WHAT YOU SHOULD DO: Your task is to repeat only the lines from the one with "Keep writing the" through the one with "def rect(a, b, c, d): return", exactly as they stand, both ends included.

MATERIALS PROVIDED:
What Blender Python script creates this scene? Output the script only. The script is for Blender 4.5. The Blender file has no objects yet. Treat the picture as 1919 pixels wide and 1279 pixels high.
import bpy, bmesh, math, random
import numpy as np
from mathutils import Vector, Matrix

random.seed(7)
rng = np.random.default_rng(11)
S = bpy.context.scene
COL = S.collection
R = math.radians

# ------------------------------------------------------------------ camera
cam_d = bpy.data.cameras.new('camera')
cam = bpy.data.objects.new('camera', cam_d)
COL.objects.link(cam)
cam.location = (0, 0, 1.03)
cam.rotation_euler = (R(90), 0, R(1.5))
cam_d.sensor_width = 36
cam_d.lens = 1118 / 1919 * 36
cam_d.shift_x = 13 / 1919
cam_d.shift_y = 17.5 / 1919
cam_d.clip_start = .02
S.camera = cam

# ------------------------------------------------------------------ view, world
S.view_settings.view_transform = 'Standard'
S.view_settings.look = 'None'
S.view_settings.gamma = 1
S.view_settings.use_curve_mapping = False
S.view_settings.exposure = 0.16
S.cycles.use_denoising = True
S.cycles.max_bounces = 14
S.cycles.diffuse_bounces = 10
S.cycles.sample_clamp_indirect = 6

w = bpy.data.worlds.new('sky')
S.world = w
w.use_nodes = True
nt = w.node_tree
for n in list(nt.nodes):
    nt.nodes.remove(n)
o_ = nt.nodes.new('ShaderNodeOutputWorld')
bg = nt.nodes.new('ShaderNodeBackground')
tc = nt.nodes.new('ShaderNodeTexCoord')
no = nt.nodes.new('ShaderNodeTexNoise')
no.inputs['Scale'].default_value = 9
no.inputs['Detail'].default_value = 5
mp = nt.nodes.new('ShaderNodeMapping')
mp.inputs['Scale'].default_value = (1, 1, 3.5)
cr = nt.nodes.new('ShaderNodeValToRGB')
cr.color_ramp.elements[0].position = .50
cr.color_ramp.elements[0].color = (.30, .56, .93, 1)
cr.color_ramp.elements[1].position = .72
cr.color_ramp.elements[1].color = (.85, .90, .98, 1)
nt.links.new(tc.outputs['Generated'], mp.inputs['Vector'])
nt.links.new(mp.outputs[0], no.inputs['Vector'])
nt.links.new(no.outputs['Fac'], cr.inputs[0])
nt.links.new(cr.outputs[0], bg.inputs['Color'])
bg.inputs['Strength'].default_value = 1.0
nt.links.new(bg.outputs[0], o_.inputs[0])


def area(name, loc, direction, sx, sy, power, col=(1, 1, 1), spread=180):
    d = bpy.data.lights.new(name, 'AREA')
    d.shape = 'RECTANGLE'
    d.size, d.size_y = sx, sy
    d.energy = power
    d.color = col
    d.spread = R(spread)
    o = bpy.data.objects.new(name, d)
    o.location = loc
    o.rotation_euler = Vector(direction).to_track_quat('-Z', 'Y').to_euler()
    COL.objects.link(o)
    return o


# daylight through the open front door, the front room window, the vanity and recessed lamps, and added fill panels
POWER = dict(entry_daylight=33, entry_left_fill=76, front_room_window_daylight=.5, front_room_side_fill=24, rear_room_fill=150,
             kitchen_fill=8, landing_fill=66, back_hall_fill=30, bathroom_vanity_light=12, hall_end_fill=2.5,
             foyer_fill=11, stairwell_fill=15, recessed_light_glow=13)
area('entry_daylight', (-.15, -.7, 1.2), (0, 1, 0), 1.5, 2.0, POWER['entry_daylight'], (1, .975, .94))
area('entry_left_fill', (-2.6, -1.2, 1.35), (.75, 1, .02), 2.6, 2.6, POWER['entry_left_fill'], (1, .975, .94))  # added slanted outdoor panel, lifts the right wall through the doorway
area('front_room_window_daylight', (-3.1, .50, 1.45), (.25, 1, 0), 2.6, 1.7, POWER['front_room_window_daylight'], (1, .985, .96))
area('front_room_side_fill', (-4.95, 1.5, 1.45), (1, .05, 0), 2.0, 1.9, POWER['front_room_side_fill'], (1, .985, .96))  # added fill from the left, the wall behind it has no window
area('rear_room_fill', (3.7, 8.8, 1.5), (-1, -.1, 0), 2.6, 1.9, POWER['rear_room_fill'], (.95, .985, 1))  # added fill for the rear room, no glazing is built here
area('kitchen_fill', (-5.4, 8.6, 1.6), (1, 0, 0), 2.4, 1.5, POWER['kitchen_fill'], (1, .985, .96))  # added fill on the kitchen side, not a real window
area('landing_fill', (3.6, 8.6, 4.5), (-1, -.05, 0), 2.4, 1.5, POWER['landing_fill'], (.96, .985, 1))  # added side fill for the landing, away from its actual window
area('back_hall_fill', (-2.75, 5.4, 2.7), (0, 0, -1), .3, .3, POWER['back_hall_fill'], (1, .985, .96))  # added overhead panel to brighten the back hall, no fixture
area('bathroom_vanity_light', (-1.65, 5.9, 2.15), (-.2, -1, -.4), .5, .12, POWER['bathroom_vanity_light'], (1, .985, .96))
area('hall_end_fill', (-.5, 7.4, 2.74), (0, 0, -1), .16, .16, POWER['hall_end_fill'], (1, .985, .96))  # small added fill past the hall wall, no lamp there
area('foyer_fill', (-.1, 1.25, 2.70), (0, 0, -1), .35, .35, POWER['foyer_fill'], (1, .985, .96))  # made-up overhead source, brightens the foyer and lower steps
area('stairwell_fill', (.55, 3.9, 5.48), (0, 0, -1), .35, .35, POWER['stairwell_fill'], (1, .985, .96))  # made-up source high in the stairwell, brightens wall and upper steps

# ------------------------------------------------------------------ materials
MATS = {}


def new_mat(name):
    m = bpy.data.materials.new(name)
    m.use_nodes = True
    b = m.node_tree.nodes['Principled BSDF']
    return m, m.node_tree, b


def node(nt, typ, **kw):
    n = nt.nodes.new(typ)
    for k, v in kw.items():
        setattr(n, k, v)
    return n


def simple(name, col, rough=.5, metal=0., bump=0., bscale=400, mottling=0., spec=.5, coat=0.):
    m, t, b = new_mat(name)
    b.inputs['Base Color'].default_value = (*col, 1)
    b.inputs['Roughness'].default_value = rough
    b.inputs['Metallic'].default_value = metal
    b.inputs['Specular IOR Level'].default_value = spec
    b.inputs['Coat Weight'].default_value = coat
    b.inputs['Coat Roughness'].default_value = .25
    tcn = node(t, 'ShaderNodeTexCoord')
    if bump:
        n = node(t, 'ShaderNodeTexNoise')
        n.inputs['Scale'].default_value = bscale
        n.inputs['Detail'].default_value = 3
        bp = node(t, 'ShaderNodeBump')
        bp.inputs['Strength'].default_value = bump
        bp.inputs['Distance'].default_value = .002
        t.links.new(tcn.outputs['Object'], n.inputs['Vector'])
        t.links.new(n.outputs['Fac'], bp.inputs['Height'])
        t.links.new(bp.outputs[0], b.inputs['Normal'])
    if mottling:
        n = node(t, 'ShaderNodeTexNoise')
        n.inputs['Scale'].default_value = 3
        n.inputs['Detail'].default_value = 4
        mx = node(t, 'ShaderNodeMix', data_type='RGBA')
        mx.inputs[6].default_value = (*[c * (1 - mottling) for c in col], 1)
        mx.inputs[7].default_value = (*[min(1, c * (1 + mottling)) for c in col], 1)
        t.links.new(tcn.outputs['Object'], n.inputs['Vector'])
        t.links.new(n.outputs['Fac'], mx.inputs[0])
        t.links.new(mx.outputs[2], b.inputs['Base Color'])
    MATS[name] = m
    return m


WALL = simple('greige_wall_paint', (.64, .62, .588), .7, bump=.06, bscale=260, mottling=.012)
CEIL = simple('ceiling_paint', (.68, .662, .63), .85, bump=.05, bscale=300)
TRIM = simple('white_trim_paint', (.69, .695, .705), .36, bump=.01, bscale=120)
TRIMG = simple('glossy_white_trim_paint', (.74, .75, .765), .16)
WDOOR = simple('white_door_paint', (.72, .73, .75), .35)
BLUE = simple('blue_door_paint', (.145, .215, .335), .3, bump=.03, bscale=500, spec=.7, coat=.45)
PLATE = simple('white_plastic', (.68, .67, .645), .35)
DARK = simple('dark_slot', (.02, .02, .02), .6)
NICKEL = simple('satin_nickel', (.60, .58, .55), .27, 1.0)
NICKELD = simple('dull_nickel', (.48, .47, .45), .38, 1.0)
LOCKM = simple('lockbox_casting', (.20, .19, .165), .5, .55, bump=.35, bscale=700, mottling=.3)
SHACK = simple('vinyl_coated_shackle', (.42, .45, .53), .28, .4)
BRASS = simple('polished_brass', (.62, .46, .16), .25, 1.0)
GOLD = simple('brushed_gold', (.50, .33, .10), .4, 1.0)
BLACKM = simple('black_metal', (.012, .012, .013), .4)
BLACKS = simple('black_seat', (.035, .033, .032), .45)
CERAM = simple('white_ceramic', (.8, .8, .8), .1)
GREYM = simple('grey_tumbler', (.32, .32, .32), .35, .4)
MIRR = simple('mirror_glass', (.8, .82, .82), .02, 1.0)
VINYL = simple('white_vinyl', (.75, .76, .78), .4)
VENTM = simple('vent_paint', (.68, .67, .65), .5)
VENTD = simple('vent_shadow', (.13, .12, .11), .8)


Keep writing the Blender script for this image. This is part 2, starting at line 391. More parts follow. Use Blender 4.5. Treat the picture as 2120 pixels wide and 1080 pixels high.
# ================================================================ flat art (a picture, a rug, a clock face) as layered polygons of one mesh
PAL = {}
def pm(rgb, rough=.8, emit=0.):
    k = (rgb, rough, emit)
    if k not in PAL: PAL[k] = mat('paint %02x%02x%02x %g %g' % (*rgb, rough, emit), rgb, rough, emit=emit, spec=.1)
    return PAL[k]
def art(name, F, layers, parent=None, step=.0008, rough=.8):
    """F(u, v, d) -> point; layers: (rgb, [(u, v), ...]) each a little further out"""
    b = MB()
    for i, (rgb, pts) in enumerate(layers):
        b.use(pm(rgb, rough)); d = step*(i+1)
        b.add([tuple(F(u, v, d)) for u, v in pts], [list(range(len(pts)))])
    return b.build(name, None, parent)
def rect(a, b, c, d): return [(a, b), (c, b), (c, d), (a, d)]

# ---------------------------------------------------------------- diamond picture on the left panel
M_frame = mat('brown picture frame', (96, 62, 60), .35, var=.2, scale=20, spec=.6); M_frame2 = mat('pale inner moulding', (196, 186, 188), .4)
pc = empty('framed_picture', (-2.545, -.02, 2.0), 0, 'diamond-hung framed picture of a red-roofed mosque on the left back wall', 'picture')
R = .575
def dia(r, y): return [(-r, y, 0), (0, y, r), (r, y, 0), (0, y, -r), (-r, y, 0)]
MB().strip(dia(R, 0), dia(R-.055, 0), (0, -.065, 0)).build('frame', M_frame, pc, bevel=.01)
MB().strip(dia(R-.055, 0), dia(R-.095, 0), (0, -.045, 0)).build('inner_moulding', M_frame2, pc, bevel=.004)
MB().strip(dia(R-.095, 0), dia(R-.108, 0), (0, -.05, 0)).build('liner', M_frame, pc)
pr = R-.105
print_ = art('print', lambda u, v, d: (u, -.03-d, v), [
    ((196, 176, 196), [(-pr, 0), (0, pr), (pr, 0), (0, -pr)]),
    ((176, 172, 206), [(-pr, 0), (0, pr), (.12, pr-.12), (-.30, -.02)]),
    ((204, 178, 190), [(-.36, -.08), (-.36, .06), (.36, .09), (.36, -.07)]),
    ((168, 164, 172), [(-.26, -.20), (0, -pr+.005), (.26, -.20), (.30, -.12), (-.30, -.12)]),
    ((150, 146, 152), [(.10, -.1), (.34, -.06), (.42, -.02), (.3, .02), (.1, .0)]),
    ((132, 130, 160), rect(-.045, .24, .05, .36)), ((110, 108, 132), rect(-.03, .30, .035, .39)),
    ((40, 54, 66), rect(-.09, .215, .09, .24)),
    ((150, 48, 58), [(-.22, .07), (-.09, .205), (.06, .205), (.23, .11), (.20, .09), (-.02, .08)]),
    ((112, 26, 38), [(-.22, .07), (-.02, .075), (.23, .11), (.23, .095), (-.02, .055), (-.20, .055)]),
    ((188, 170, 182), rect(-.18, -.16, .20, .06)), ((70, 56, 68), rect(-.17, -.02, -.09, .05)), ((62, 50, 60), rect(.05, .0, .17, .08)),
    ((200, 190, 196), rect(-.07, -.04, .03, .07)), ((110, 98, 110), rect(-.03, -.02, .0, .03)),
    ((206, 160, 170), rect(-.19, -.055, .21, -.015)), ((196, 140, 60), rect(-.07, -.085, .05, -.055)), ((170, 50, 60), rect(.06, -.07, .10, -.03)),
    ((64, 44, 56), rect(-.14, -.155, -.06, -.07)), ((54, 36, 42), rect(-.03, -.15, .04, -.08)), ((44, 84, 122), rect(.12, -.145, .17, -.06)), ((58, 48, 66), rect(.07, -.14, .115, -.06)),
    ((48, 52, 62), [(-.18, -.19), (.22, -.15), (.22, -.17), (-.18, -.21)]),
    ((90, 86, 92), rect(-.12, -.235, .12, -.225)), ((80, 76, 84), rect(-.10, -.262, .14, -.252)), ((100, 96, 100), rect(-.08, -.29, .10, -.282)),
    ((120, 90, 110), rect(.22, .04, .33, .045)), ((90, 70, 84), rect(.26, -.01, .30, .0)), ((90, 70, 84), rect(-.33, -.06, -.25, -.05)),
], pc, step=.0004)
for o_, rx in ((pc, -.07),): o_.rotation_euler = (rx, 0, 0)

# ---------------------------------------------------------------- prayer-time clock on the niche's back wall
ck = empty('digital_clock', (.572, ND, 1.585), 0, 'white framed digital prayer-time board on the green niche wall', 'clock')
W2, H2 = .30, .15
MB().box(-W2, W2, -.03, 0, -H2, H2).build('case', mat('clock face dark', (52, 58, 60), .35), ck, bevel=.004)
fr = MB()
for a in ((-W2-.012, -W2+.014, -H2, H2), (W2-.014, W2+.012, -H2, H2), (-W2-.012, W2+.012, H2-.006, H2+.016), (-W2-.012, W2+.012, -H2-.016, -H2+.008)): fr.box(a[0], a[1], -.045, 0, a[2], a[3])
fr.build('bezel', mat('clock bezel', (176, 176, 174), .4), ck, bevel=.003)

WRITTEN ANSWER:
Keep writing the Blender script for this image. This is part 2, starting at line 391. More parts follow. Use Blender 4.5. Treat the picture as 2120 pixels wide and 1080 pixels high.
# ================================================================ flat art (a picture, a rug, a clock face) as layered polygons of one mesh
PAL = {}
def pm(rgb, rough=.8, emit=0.):
    k = (rgb, rough, emit)
    if k not in PAL: PAL[k] = mat('paint %02x%02x%02x %g %g' % (*rgb, rough, emit), rgb, rough, emit=emit, spec=.1)
    return PAL[k]
def art(name, F, layers, parent=None, step=.0008, rough=.8):
    """F(u, v, d) -> point; layers: (rgb, [(u, v), ...]) each a little further out"""
    b = MB()
    for i, (rgb, pts) in enumerate(layers):
        b.use(pm(rgb, rough)); d = step*(i+1)
        b.add([tuple(F(u, v, d)) for u, v in pts], [list(range(len(pts)))])
    return b.build(name, None, parent)
def rect(a, b, c, d): return [(a, b), (c, b), (c, d), (a, d)]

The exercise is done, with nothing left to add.